3 QUESTIONS A... : JUILLET 2015







1/ Quelles questions prévalaient à votre étude sur la généralisation de la complémentaire santé d'entreprise ?

Nous cherchions à mesurer l'impact à attendre de ce dispositif sur la réduction du taux de personnes sans complémentaire santé en France ainsi que sur les inégalités d'accès à une complémentaire sachant qu'il exclue les individus absents du marché du travail, c'est-à-dire les personnes les plus modestes ou les plus malades. En effet, le taux de non-couverture par une complémentaire santé qui, selon les données de l'Enquête santé et protection sociale (ESPS) 2012, est évalué à 5 % de la population française, concerne principalement les inactifs, les chômeurs et les personnes les plus précaires.
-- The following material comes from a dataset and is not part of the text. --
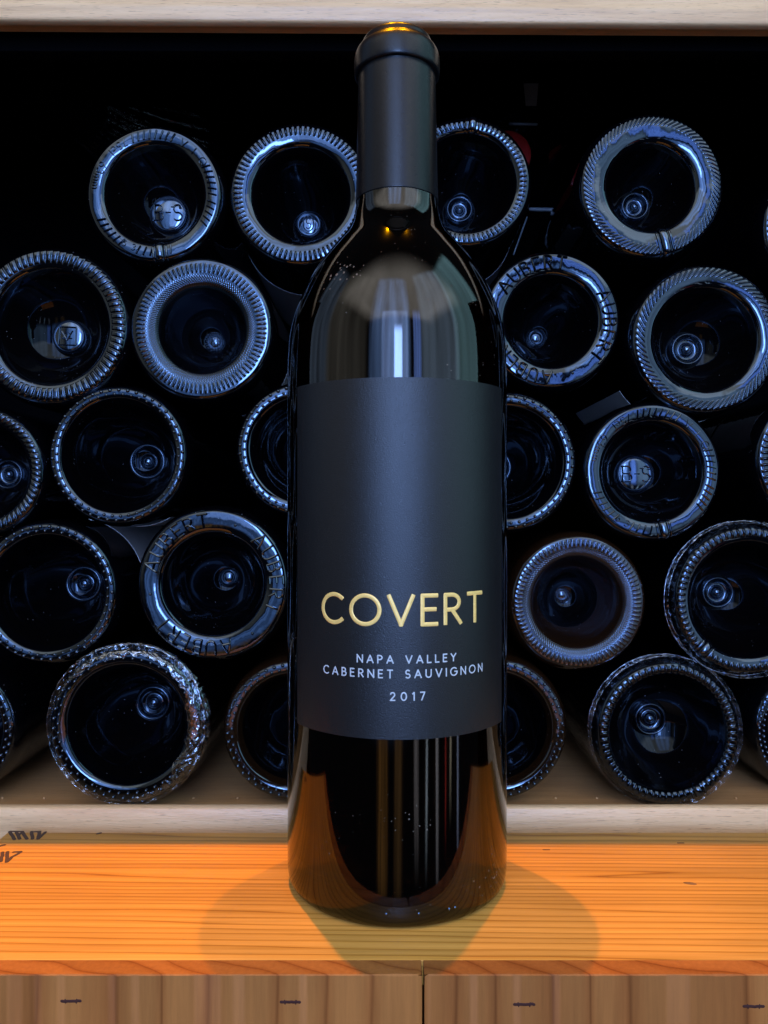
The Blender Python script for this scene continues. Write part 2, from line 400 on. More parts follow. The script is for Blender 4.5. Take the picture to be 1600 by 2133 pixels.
M['lid'] = conifer('spruce_lid', lid_t, (.73, .375, .080), (.60, .295, .052), (.36, .145, .022), .62, .42)
def front_t(off, sl):
    def f(nt):
        s = sep(nt, coords(nt)); n = noise_tex(nt, coords(nt, (30, 30, 3)), 1, 3, .5); n2 = noise_tex(nt, coords(nt, (22, 1, 1)), 1, 1, .5)
        a = math_n(nt, 'MULTIPLY', s[0], 62.0)
        a = math_n(nt, 'ADD', a, math_n(nt, 'MULTIPLY', s[1], sl))
        a = math_n(nt, 'ADD', a, math_n(nt, 'MULTIPLY', n, .8)); a = math_n(nt, 'ADD', a, math_n(nt, 'MULTIPLY', n2, 3.5))
        return math_n(nt, 'ADD', a, off)
    return f
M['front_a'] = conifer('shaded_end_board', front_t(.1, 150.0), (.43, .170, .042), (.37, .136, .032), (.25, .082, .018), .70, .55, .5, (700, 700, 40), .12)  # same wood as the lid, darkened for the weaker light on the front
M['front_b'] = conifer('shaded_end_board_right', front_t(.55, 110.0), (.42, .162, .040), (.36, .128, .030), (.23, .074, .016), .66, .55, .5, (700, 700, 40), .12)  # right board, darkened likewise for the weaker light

# clear crinkled film
def film(name, lo, hi, sc, seed=0, cut=(.45, .75)):
    m, nt, b = mat(name)
    nt.nodes.remove(b)
    tr = N(nt, 'ShaderNodeBsdfTransparent'); gl = N(nt, 'ShaderNodeBsdfGlossy'); gl.inputs['Roughness'].default_value = .05
    gl.inputs['Color'].default_value = (.95, .97, 1, 1)
    v = coords(nt, sc)
    n = noise_tex(nt, v, 5 + seed, 3, .55, 2.4)
    ab = math_n(nt, 'ABSOLUTE', math_n(nt, 'SUBTRACT', n, .5))
    n3 = noise_tex(nt, v, 8 + seed, 2, .5, 2.2)
    ab2 = math_n(nt, 'ABSOLUTE', math_n(nt, 'SUBTRACT', n3, .5))
    bp = N(nt, 'ShaderNodeBump'); bp.inputs['Strength'].default_value = .35; bp.inputs['Distance'].default_value = .0025
    nt.links.new(math_n(nt, 'ADD', ab, math_n(nt, 'MULTIPLY', ab2, .5)), bp.inputs['Height']); nt.links.new(bp.outputs[0], gl.inputs['Normal'])
    r = ramp(nt, [(0, (hi,) * 3), (.010, (hi * .5,) * 3), (.035, (lo * 3,) * 3), (.15, (lo,) * 3)]); nt.links.new(math_n(nt, 'MINIMUM', ab, ab2), r.inputs[0])
    lw = N(nt, 'ShaderNodeLayerWeight'); lw.inputs[0].default_value = .25
    f = math_n(nt, 'ADD', r.outputs[0], math_n(nt, 'MULTIPLY', lw.outputs['Facing'], .12), True)
    mx = N(nt, 'ShaderNodeMixShader'); nt.links.new(f, mx.inputs[0]); nt.links.new(tr.outputs[0], mx.inputs[1]); nt.links.new(gl.outputs[0], mx.inputs[2])
    nt.links.new(mx.outputs[0], nt.nodes['Material Output'].inputs[0])
    return m
M['film_front'] = film('clear_crinkled_film', .05, .38, (14, 14, 14))
M['film_back'] = film('streaked_stretched_film', .06, .8, (45, 8, 45), 2)  # creases mixed glossier for stronger streaks
M['film_body'] = film('clear_stretched_film', .008, .55, (60, 5, 60), 1)

# ------------------------------------------------------------------ cabinet, shelves
LIPZ = CZ - (1677 - 1066.5) / F * .3275
SHZ = -.0165
def board(name, y0, z0, prof, mat_, parent, x0=-.36, x1=.36, nx=40, tilt=0.0):
    """prof: closed outline in (y, z)"""
    p = np.array(prof); xs = np.linspace(x0, x1, nx)
    V = np.stack([np.repeat(xs[:, None], len(p), 1), y0 + np.repeat(p[None, :, 0], nx, 0), z0 + np.repeat(p[None, :, 1], nx, 0) + tilt * xs[:, None]], -1)
    mb = MB(); n = len(p)
    mb.add(V.reshape(-1, 3), [tuple(q) for q in grid_faces(nx, n, True)] + [tuple(range(n)), tuple(range((nx - 1) * n, nx * n))[::-1]])
    return obj(name, mb.mesh(name, ang=50), mat_, parent)
lower = empty('display_shelf', (0, 0, 0), label='lower pale beech shelf holding the stack of lying bottles', cat='shelf', group='beech shelves of the cabinet')
yl = .325 - D0
prof = chaikin([(.0025, 0), (.0008, -.0003), (0, -.0015), (0, -.02), (0, -.05), (.012, -.05), (.012, -.026), (.0045, -.0255), (.0045, -.0012), (.0038, 0), (.0025, 0)], 1)[:-1]
board('front_rail', yl, LIPZ, prof, M['beech'], lower)
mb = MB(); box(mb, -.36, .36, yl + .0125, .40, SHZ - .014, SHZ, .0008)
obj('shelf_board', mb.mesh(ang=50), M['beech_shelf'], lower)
mb = MB()
for px in (5, 92, 403, 495, 1157, 1243, 1533):
    p = P(px, 1662, .397); mb = MB(); ball(mb, (p.x, p.y, SHZ + .0003), .0006, sc=(1, 1, .8)); obj('pin', mb.mesh(), M['beech'], lower)
upper = empty('upper_shelf', (0, 0, 0), label='upper pale beech shelf rail crossing the top of the picture', cat='shelf', group='beech shelves of the cabinet')
yu = .358 - D0; zu = CZ + (1066.5 - 46) / F * .358
prof = chaikin([(.0046, .0001), (.0040, 0), (.0010, .0002), (.0002, .0012), (.0001, .0045), (-.0003, .0066), (-.0001, .0080), (.0002, .0092), (.0003, .03), (.006, .032), (.014, .031), (.0145, .018), (.0145, .002), (.0050, .002), (.0046, .0001)], 1)[:-1]
board('front_rail', yu, zu, prof, M['beech'], upper, tilt=-.0062)
mb = MB(); box(mb, -.36, .36, yu + .0165, yu + .0265, zu - .0035, zu + .0785, .0006)  # top carried up out of view to keep lamp light off the bottles
obj('shelf_bracket', mb.mesh(ang=50), M['black_metal'], upper)
mb = MB(); box(mb, -.37, .37, yu + .0268, .41, zu + .070, zu + .078)  # front edge brought forward to close a gap that leaked lamp light
obj('shelf_board', mb.mesh(ang=50), M['black_metal'], upper)
cab = empty('wine_cabinet', (0, 0, 0), label='black interior of the wine cabinet behind the bottles', cat='cabinet')
for nm, bx in (('back_panel', (-.37, .37, .402, .41, -.12, .43)), ('side_panel', (-.378, -.37, .04, .41, -.12, .435)), ('side_panel', (.37, .378, -.04, .41, -.12, .43)),
               ('bottom_panel', (-.37, .37, -.03, .402, -.128, -.12))):
    mb = MB(); box(mb, bx[0], bx[1], bx[2], bx[3], bx[4], bx[5], .0008); obj(nm, mb.mesh(ang=50), M['black_metal'], cab)

# ------------------------------------------------------------------ crate
crate = empty('wine_crate', (0, 0, 0), label='wooden wine crate lying flat under the standing bottle', cat='crate')
XL, XR = -.1545, .178
yf = .2186 - D0; yj = .2256 - D0; yb = .3155 - D0
mb = MB(); box(mb, XL, XR, yj + .0002, yb, -.0075, 0, .0004); obj('lid', mb.mesh(ang=50), M['lid'], crate)
xs = P(882, 2033, .2186).x
def end_board(x0, x1, m_, seed):
    """front board with slightly ragged top edge"""
    rnd = random.Random(seed); n = 150
    xs_ = np.linspace(x0, x1, n); rows = []
    for i, x in enumerate(xs_):
        j = .00035 * noise.noise(Vector((x * 130, seed, 0))) + .00025 * noise.noise(Vector((x * 600, seed, 3)))
        if abs(x - P(1190 if seed == 2 else 110, 2033, .2186).x) < .0035: j += .0006 * noise.noise(Vector((x * 1500, 2, 2)))
        e = .0006 if (i == 0 or i == n - 1) else 0
        rows.append([(x, yj, 0), (x, yf + .0002 + abs(j), -.0 - e), (x, yf + e, -.0003 - max(j, 0)), (x, yf + e, -.11), (x, yj, -.11)])
    V = np.array(rows); mb = MB(); mb.add(V.reshape(-1, 3), [tuple(q) for q in grid_faces(n, 5, True)] + [tuple(range(5)), tuple(range((n - 1) * 5, n * 5))[::-1]])
    return obj('end_board', mb.mesh(ang=35), m_, crate)
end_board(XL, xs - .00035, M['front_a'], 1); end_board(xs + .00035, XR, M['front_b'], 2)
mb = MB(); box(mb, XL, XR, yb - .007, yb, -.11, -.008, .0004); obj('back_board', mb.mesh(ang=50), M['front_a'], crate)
for x0 in (XL, XR - .007):
    mb = MB(); box(mb, x0, x0 + .007, yj + .0003, yb - .0073, -.11, -.008, .0004); obj('side_board', mb.mesh(ang=50), M['front_b'], crate)
mb = MB(); box(mb, XL + .0072, XR - .0072, yj + .0003, yb - .0073, -.11, -.103, .0004); obj('bottom_board', mb.mesh(ang=50), M['lid'], crate)
for px, py, wd in ((148, 2085, 40), (605, 2087, 40), (1092, 2092, 42), (1570, 2096, 42)):
    p = P(px, py, .2186); mb = MB(); h = wd / 2 / F * .2186; nn = 9
    pts = [(p.x - h + 2 * h * i / nn, yf - .00004, p.z + .00025 * noise.noise(Vector((px + i * 1.7, 0, 0)))) for i in range(nn + 1)]
    sweep(mb, pts, [(0, -1, 0)] * len(pts), .00042, .0001); 
    for s in (-1, 1): sweep(mb, [(p.x + s * h * .55, yf - .00004, p.z - .0006), (p.x + s * h * .6, yf - .00004, p.z + .0005)], [(0, -1, 0)] * 2, .0002, .00008)
    obj('staple', mb.mesh(), M['steel_dark'], crate)
def lid_pt(px, py):
    dep = CZ * F / (py - 1066.5); return Vector(((px - 800) / F * dep, dep - D0, 0))
def brand(strokes, name):
    mb = MB()
    for s in strokes:
        q = [lid_pt(*a) for a in s]; pts = []
        for a, c in zip(q[:-1], q[1:]): pts += [a.lerp(c, i / 5) for i in range(5)]
        pts.append(q[-1])
        pts = [(a.x + .0003 * noise.noise(a * 900), a.y, .00003) for a in pts]
        sweep(mb, pts, [(0, 0, 1)] * len(pts), .0007, .00008)
    obj(name, mb.mesh(), M['burn'], crate)
brand([[(20, 1732), (31, 1749)], [(34, 1732), (41, 1748)], [(38, 1740), (46, 1734)], [(47, 1733), (56, 1748)], [(66, 1732), (68, 1748)], [(82, 1733), (79, 1748)], [(79, 1748), (95, 1733)], [(20, 1732), (48, 1732)], [(66, 1733), (84, 1732)]], 'burnt_lettering')
brand([[(-8, 1776), (2, 1795)], [(2, 1795), (6, 1775)], [(16, 1774), (14, 1796)], [(14, 1796), (26, 1785)], [(26, 1785), (44, 1775)], [(28, 1775), (44, 1774)], [(-6, 1764), (10, 1760)]], 'burnt_lettering')
brand([[(202, 1737), (211, 1735)]], 'burnt_mark')
mb = MB(); c = lid_pt(1437, 1840); V = []
for i in range(3):
    for j in range(18):
        a = 2 * math.pi * j / 18; rr = (.0001, .6, 1)[i] * (1 + .3 * noise.noise(Vector((math.cos(a), math.sin(a), 5))))
        V.append((c.x + .0022 * rr * math.cos(a), c.y + .0010 * rr * math.sin(a) - .1 * .0032 * rr * math.cos(a), .00035 - .00032 * i / 2))
mb.add(V, [tuple(q) for q in grid_faces(3, 18)]); obj('knot', mb.mesh(), M['knot'], crate)
for px, py in ((1138, 1770), (1418, 1756)):
    mb = MB(); q = lid_pt(px, py); sweep(mb, [(q.x - .0012, q.y, 0.00002), (q.x + .0012, q.y, .00002)], [(0, 0, 1)] * 2, .0004, .00006); obj('burnt_mark', mb.mesh(), M['burn'], crate)

# ------------------------------------------------------------------ standing bottle
R = .0395; AX = .0047
hero = empty('wine_bottle', (AX, 0, 0), label='tall upright dark bottle with charcoal label and gold COVERT lettering', cat='bottle')
outer = [(0.0002, .020), (.012, .018), (.022, .010), (.0300, .0022), (.0340, 0), (.0372, .0002), (.0388, .0018), (.03945, .0050), (R, .012), (R, .06), (R, .12), (R, .160), (R, .172), (R, .1806), (.0392, .1890), (.0385, .1960), (.0366, .2035), (.0335, .2110), (.0290, .2190), (.0235, .2262), (.0188, .2316), (.0162, .2360), (.0151, .2405), (.0146, .2450), (.0142, .26), (.0138, .28), (.0138, .292), (.0002, .292)]
po = chaikin(outer, 2)
obj('glass_body', fast_mesh([lathe_z(po, 220)], 'glass'), M['hero_glass'], hero)
inner = [(.0002, .024), (.013, .022), (.024, .014), (.0315, .0085), (.0350, .011), (.0362, .018), (.0362, .06), (.0362, .12), (.0362, .172), (.0360, .182), (.0350, .194), (.0325, .2035), (.0290, .2115), (.0240, .2200), (.0185, .2268), (.0145, .2322), (.0122, .2380), (.0112, .2440), (.0106, .26), (.0102, .27), (.0002, .27)]
obj('wine_fill', fast_mesh([lathe_z(chaikin(inner, 2), 160)], 'wine'), M['wine'], hero)
cap = chaikin([(.01485, .2435), (.01500, .2437), (.01500, .2440), (.0148, .25), (.0144, .27), (.0141, .2870), (.0140, .2886), (.01405, .2893)], 1).tolist() + \
      chaikin([(.0152, .2894), (.01555, .2900), (.0156, .2930), (.0155, .2955), (.0150, .2973), (.0143, .2984), (.0135, .2989), (.0130, .2998), (.0127, .3011), (.0121, .3021), (.0110, .3027), (.0060, .3028), (.0002, .3028)], 2).tolist()
obj('capsule', fast_mesh([lathe_z(cap, 160)], 'capsule', ang=60), M['capsule'], hero)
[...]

Il s'agissait alors d'étudier dans quelle mesure ce dispositif permettrait ou non de réduire les inégalités de couverture par une complémentaire santé et d'améliorer l'accès à la complémentaire santé de ceux qui souhaiteraient être couverts sans contraindre ceux qui choisissent de ne pas l'être.

2/ Quels sont les hypothèses et les scénarios à partir desquels vous simulez les effets à attendre de l'Ani ?

Notre travail repose sur une simulation du statut assurantiel auquel feront face les individus de l'échantillon au 1er janvier 2016, compte tenu de leurs caractéristiques observées en 2012. Plus précisément, nous supposons que toutes les populations concernées directement ou indirectement par l'Accord national interprofessionnel (Ani) - au regard de leurs statuts d'emploi et familial actuels - disposeront d'une complémentaire santé. Nous supposons en revanche que les autres caractéristiques individuelles telles que le revenu, l'état de santé et la situation sur le marché du travail resteront inchangées. Trois scénarios sont envisagés. Le premier évalue l'impact de la généralisation de la complémentaire santé d'entreprise à tous les salariés du secteur privé sur la non-couverture en France. Le second considère en outre les chômeurs de courte durée anciennement salariés et indemnisés, qui peuvent continuer à bénéficier de la complémentaire santé de leur ancien employeur pendant au plus une année. Le troisième scénario intègre les conjoints et enfants des salariés et chômeurs concernés par l'Ani. En effet, bien que ce dispositif ne les concerne pas, la plupart des contrats collectifs leurs sont aujourd'hui proposés. Afin d'étudier dans quelle mesure la généralisation de la complémentaire santé d'entreprise pourrait même être remise en cause au sein de la population salariée, nous avons également considéré deux hypothèses relatives aux dispenses d'adhésion : la première suppose que toutes les personnes employées dans le cadre d'un contrat à durée déterminée (CDD) de moins de six mois refuseront d'adhérer à la complémentaire santé mise en place dans le cadre de l'Ani et la seconde considère que ce sont tous les salariés en contrat temporaire qui refuseront d'y adhérer.

3/ Quels principaux résultats obtenez-vous ?

Sous l'hypothèse d'une stabilité des caractéristiques individuelles autres que la complémentaire santé, nous montrons que le taux de personnes sans complémentaire santé, estimé à 5 % en 2012, passerait à 4 % après la généralisation de la complémentaire santé d'entreprise et à 3,7 % en tenant compte de la portabilité, et ce sous réserve que l'ensemble des personnes concernées acceptent la complémentaire proposée. Cependant, la non-couverture resterait toujours plus élevée pour les populations les plus fragiles, c'est-à-dire pour les chômeurs, les plus précaires et les plus malades. De plus, le taux de non-couverture pourrait s'établir à 1,4 % (versus 3,6 % en 2012) parmi les salariés du secteur privé si ceux disposant d'un contrat temporaire refusaient d'adhérer à ce dispositif. Cette mesure, qui devrait par ailleurs diminuer le lien entre la non-couverture et les préférences à l'égard du temps et du risque, risque donc de contrarier la non-couverture par choix sans pour autant éliminer la non-couverture pour raisons financières.